2. Represent an split in service delivery across 2 independent software systems, separated by a network, and united only by a well crafted interface specification.

3. Back-end focussed web-apps typically do not look and feel like native (IOS/Android/Desktop) apps, and are hard to convert into native apps because they differ architecturally. When converted into a hybrid native app (generally by embedding them in a native web view) these apps can feel clunky.

4. Typical back-end centric web apps employ many anti-patterns of native apps such as page loads during app navigation.

5. Must be carefully designed to scale-up because their computing workload is proportional to the user volume.

Front-end (client):

1. The front-end code, alongside the UI, is executing in client-context, local to the end-user, and primarily consuming the user's device (CPU) resources.

2. Front-end centric web-applications are architecturally more like native OS apps, and typically use the back-end server only for authorization, database, and messaging services. I.e. as a remote API.

3. Disadvantages of client-side applications are the lack of processing resources on low-end mobile devices and outdated browsers.

 

The Shift from the Back to the Front

The standardization, support, and maturity of web browsers, combined with increased horsepower (even in mobile devices), make a compelling case for web-apps that handle most of their business logic in the browser (and less on the server). At the same time, modern development frameworks, automated build tools, and an accepted understanding of good practice, have helped make it less painful to develop significant web applications in javascript.

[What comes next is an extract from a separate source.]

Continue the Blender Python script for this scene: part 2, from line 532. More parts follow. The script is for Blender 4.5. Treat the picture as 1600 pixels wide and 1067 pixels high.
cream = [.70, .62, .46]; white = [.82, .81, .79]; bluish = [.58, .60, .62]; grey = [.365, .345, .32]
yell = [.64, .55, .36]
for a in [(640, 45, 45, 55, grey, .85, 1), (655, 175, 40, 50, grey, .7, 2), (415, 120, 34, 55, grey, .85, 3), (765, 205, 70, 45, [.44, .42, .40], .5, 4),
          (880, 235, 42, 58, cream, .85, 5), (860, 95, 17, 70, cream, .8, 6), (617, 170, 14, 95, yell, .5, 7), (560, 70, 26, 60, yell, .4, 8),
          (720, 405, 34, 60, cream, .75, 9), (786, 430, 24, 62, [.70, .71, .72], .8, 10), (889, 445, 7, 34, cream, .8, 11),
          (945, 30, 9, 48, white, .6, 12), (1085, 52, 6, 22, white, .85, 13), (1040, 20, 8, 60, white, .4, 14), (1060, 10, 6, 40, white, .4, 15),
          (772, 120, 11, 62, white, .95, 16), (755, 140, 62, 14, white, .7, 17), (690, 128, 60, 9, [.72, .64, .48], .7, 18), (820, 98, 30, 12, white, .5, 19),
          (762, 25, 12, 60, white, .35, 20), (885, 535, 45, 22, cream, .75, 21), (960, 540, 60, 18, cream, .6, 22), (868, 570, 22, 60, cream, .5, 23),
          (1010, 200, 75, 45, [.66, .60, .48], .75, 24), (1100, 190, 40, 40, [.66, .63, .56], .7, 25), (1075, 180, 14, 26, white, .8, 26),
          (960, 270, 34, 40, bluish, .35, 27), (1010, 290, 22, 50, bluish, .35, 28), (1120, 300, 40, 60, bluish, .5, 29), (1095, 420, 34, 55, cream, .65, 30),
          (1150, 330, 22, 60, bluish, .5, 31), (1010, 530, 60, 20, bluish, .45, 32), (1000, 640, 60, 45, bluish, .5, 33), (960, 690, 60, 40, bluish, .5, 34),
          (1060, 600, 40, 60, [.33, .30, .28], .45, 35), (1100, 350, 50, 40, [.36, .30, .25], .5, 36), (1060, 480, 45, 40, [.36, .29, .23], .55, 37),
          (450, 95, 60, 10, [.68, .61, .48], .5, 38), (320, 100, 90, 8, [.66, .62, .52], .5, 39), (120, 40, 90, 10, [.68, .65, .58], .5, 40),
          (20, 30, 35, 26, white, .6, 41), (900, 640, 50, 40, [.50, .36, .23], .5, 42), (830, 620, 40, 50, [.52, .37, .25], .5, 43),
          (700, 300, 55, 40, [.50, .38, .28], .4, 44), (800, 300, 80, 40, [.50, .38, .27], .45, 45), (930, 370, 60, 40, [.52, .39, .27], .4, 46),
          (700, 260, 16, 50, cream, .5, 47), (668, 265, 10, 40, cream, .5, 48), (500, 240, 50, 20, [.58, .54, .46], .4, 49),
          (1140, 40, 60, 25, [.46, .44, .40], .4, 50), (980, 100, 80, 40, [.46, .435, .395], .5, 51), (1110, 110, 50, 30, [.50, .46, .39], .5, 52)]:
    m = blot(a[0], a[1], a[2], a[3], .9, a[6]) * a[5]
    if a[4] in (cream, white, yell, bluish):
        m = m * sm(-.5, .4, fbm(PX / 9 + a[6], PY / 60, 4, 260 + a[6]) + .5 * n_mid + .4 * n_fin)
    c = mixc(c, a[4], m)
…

Put another way, the emergence of the modern web-browser, the dramatic, continuing evolution of javascript and it's ecosystem including front-end frameworks, makes it manageable to create & maintain complex front-end web-apps.

Of note, Google, has made a huge contribution to making the ubiquitous web browser into a leading app delivery platform, driving innovation, and blurring the lines between native and web apps with what are known as progressive web apps.

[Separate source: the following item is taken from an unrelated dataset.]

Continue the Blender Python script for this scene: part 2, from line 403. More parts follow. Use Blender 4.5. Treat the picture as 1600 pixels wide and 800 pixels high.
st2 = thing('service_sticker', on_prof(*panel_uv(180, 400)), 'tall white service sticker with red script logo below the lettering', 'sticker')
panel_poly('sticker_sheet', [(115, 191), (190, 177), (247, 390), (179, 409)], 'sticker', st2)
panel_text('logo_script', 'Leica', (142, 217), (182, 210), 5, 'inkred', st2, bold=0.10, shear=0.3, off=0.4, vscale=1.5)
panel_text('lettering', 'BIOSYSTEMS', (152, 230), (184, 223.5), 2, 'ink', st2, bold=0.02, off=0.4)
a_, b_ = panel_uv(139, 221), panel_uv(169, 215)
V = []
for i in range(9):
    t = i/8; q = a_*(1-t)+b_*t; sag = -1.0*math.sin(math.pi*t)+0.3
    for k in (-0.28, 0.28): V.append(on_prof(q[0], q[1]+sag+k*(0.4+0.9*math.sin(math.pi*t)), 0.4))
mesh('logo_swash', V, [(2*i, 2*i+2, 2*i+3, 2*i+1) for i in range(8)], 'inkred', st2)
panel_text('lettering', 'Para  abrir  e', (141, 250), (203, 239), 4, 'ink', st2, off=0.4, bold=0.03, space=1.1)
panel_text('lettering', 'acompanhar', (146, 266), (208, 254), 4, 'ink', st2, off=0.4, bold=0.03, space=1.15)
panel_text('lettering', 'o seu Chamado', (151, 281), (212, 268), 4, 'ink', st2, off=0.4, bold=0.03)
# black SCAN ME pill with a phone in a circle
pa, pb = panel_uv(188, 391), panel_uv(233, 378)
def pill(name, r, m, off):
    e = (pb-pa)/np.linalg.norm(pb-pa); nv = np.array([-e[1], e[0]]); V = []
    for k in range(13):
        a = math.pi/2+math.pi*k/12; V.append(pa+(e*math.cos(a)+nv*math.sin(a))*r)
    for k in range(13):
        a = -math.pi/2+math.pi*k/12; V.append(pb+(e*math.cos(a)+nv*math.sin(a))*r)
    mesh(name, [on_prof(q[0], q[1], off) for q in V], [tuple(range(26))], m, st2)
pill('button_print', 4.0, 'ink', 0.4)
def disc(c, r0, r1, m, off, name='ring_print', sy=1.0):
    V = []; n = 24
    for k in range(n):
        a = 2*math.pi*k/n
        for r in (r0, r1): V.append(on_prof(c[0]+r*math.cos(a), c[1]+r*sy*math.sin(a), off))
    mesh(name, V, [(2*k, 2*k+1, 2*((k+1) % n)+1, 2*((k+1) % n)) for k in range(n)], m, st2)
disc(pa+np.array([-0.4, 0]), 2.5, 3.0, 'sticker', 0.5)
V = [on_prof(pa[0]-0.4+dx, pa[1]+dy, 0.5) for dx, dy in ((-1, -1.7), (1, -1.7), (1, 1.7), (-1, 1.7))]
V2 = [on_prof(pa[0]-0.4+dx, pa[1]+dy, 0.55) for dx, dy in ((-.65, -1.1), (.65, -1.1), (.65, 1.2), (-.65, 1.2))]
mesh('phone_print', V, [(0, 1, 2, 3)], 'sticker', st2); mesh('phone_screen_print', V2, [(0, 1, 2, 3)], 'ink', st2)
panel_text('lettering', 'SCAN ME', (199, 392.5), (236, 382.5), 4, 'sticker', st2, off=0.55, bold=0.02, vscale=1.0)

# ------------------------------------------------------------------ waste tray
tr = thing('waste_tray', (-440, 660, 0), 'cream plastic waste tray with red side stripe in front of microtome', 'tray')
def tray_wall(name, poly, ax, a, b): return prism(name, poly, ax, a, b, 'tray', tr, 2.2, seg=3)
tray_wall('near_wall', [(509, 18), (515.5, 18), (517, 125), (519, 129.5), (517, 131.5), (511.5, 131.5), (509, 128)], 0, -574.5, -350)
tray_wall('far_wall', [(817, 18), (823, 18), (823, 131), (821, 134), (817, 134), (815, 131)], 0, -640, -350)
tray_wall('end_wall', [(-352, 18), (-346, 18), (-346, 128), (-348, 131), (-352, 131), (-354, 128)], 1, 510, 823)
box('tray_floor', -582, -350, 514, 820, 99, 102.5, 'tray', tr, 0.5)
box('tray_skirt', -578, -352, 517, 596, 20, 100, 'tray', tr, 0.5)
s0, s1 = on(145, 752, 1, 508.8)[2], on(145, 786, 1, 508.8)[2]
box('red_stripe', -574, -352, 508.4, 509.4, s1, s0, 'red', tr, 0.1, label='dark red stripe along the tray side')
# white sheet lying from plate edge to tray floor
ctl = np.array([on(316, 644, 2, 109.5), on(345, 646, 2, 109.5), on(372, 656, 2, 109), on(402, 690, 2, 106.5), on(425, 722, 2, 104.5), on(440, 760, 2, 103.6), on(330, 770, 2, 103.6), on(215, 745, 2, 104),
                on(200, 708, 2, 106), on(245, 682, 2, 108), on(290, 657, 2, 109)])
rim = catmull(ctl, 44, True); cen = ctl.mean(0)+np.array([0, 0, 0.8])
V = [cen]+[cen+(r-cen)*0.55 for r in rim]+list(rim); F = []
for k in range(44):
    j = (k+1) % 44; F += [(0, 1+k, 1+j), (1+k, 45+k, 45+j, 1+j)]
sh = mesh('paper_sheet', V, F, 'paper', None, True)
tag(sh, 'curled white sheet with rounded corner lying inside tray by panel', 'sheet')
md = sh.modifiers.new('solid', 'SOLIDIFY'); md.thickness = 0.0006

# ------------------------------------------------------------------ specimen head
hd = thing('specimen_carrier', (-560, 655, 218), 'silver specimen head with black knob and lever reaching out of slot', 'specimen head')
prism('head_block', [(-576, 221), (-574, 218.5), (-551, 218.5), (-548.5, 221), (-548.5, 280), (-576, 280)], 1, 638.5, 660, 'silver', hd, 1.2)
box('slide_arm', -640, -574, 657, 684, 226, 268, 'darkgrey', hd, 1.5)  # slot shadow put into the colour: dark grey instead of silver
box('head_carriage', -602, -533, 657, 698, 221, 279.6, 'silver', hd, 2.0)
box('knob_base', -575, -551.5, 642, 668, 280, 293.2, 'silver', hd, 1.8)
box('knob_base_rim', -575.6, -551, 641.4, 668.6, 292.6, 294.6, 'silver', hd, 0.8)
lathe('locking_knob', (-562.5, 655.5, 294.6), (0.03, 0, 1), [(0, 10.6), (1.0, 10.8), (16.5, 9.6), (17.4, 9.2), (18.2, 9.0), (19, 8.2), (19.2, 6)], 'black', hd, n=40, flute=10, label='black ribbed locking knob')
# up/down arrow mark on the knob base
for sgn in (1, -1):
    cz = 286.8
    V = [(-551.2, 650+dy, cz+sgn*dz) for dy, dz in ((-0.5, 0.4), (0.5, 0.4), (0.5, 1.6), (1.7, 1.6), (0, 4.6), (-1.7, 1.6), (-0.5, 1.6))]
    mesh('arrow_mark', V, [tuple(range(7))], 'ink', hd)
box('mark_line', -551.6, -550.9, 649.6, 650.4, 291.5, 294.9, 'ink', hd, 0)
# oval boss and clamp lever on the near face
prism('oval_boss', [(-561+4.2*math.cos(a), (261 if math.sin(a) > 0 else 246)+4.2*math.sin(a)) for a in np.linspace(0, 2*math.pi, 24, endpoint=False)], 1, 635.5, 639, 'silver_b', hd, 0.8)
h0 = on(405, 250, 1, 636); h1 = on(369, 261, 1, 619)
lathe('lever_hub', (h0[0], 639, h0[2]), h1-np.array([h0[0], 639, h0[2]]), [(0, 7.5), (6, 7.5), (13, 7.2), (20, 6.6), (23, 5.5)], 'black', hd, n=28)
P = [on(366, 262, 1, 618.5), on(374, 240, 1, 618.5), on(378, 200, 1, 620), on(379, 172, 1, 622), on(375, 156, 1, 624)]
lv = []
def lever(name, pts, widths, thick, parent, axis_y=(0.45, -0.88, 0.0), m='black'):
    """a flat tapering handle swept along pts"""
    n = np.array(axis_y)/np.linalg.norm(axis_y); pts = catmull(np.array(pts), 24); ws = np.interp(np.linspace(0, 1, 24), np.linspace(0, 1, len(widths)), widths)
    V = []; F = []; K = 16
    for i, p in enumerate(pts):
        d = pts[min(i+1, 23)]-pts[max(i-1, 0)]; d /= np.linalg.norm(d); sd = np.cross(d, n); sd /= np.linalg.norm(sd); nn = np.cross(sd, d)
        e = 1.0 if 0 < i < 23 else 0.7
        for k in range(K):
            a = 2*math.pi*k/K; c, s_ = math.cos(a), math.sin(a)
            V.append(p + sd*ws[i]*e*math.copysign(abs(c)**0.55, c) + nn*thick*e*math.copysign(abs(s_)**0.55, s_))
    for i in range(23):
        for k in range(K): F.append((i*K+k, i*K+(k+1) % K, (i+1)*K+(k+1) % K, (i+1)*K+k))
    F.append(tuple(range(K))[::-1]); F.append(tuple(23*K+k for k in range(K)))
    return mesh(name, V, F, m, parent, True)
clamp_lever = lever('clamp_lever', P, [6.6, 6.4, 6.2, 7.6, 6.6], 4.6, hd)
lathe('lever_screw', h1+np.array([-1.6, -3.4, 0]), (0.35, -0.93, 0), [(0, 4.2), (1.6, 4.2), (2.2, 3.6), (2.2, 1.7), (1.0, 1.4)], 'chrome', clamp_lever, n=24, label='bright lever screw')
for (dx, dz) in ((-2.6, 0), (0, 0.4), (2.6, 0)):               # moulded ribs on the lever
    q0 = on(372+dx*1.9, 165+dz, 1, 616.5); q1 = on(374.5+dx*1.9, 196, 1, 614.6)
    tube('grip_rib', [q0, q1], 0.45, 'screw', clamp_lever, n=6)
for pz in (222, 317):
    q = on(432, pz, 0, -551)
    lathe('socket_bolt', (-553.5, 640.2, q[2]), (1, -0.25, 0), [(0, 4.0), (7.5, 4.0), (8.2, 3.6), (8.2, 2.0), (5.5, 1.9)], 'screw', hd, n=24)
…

A front-end-driven web-app, particularly the kind known as a Single Page web App (or SPA), is the closest we can get (on the web) to the behaviour and 'feel' of a native (i.e. IOS, Android, Microsoft, or Mac) app.

 

The Native App Advantage

Truly native apps are developed in high-level languages like Apple Swift (for IOS), Kotlin or Java (Android), and a range of languages like C# and Visual Basic for Microsoft Apps. That 'source' code is then pre-compiled to execute on the target platform's CPU and packaged for the corresponding App Store.

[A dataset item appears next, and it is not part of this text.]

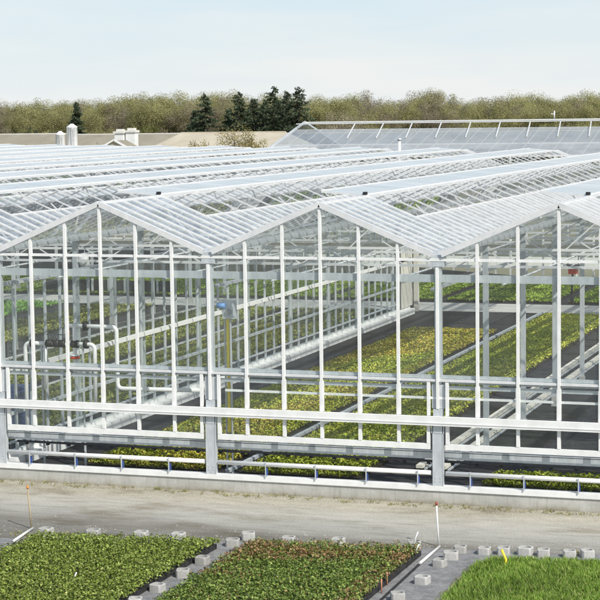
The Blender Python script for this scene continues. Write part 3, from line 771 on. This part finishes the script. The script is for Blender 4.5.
# ------------------------------------------------------------------ far greenhouse behind
FG = thing('greenhouse', 'distant greenhouse with a long blue grey glass roof facing the viewer', 'greenhouse', (0,0,0))
x0, x1 = -27.0, 60.; yr, zr = 87.5, 9.70
ye_, ze_ = 77.2, 7.40; yb_, zb_ = 97.8, 7.40
def sl(y): return zr+(ze_-zr)*(yr-y)/(yr-ye_)
yt = 84.9
gl = MB().quad((x0,80.5,sl(80.5)),(x1,80.5,sl(80.5)),(x1,yt,sl(yt)),(x0,yt,sl(yt))).build('roof_slope', M['glass_far'], FG)
MB().quad((x0,ye_,ze_),(x1,ye_,ze_),(x1,80.49,sl(80.49)),(x0,80.49,sl(80.49))).build('lower_glass', M['glass_far_low'], gl)
bars = MB(); x = x0; i = 0
while x < x1:
    bars.bar((x,ye_,ze_+.03),(x,yt,sl(yt)+.03),.025,.02); x += 1.085
for y in (80.5,): bars.bar((x0,y,sl(y)+.02),(x1,y,sl(y)+.02),.05,.05)
bars.build('glazing_bars', M['galv'], gl)
g2 = MB().quad((x0,yb_,zb_),(x1,yb_,zb_),(x1,2*yr-yt,sl(yt)),(x0,2*yr-yt,sl(yt))).build('roof_slope', M['glass_far'], FG)
MB().bar((x0,yr,zr),(x1,yr,zr),.07,.08).build('ridge_beam', M['white'], FG)
vt = MB().quad((x0,yr-.1,zr-.03),(x1,yr-.1,zr-.03),(x1,yr-2.,zr-.10),(x0,yr-2.,zr-.10)).build('roof_vent', M['glass_thin'], FG)
MB().bar((x0,yr-2.,zr-.10),(x1,yr-2.,zr-.10),.05,.06).build('vent_edge', M['alu'], vt)
MB().bar((x0,yt,sl(yt)+.04),(x1,yt,sl(yt)+.04),.05,.05).build('head_rail', M['galv'], FG)
x = x0+4.6; i = 0
while x < x1-2:
    MB().bar((x,yr-2.2,zr-.15),(x+.45,82.,sl(82.)+.1),.07,.06).build('vent_arm', M['alu'], FG); x += 2.17
MB().bar((x0,ye_,ze_+.02),(x0,yr,zr+.02),.12,.14).bar((x0,yb_,zb_+.02),(x0,yr,zr+.02),.12,.14).build('gable_rafter', M['galv'], FG)
wl = MB()
for i in range(29): wl.box(x0+3*i-.06,x0+3*i+.06,ye_-.06,ye_+.06,0,ze_)
wl.box(x0,x1,ye_-.1,ye_+.1,0,.6); wl.bar((x0,ye_,ze_-.05),(x1,ye_,ze_-.05),.1,.12); wl.build('front_frame', M['white'], FG)
MB().quad((x0,ye_+.02,.6),(x1,ye_+.02,.6),(x1,ye_+.02,ze_-.1),(x0,ye_+.02,ze_-.1)).poly([(x0,ye_,0),(x0,yb_,0),(x0,yb_,zb_),(x0,yr,zr-.05),(x0,ye_,ze_)]).build('wall_glass', M['glass'], FG)
ap = thing('roof_vane', 'small white pole with a bracket on the distant greenhouse ridge at right', 'vane', (-8.1,87.5,9.77))
MB().tube([(0,0,0),(0,0,.55)], .05, 6).box(-.25,.05,-.03,.03,.30,.36).build('pole', M['white'], ap)
fl = thing('flue_pipe', 'short white flue pipe standing before the distant greenhouse roof', 'flue', (-16.5,76.5,0))
MB().tube([(0,0,0),(0,0,8.45)], .10, 10).build('pipe', M['white'], fl); MB().tube([(0,0,8.45),(0,0,8.62)], .14, 10).build('cap', M['galv'], fl)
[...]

Native apps (developed specifically for IOS and Android for example) are still considered to be the gold standard for user experience on their respective platforms. For one, native apps are treated as first class citizens by the OS and gain more direct execution on the host CPU. In contrast, everything that a web app can do is mediated courtesy of the host browser. Javascript, being 'interpreted' or just-in-time compiled by the browser, will always execute at a performance disadvantage being abstracted from the host operating system.

 

Cross-Platform App Development

Clearly, it's more efficient to code and maintain one code-base targeting multiple platforms and there has been a lot of effort to unify source code.

For example, it's been possible (for a while) to deploy web apps as native apps using tools such as Apache Cordova (although it's considered a compromise).

More recently javascript frameworks like Facebook's React cater to cross-platform production (via React Native). Similarly, competing front-end web frameworks now offer 'native' development systems (eg. Vue Native, Svelte Native etc).

Countering this web-native trend, is Google's whole new language and framework: Dart + Flutter. While Google's solution tackles the issue head on, and from the ground up, it's not quite there yet for the web generation part, and it's a significant learning investment for web-developers in particular.

 

Conclusion

As web development continues to evolve at a dizzying pace, the one constant is change. We've come a long way, and it's an absorbing journey, but we're working with a maturing technology, and we haven't 'arrived'.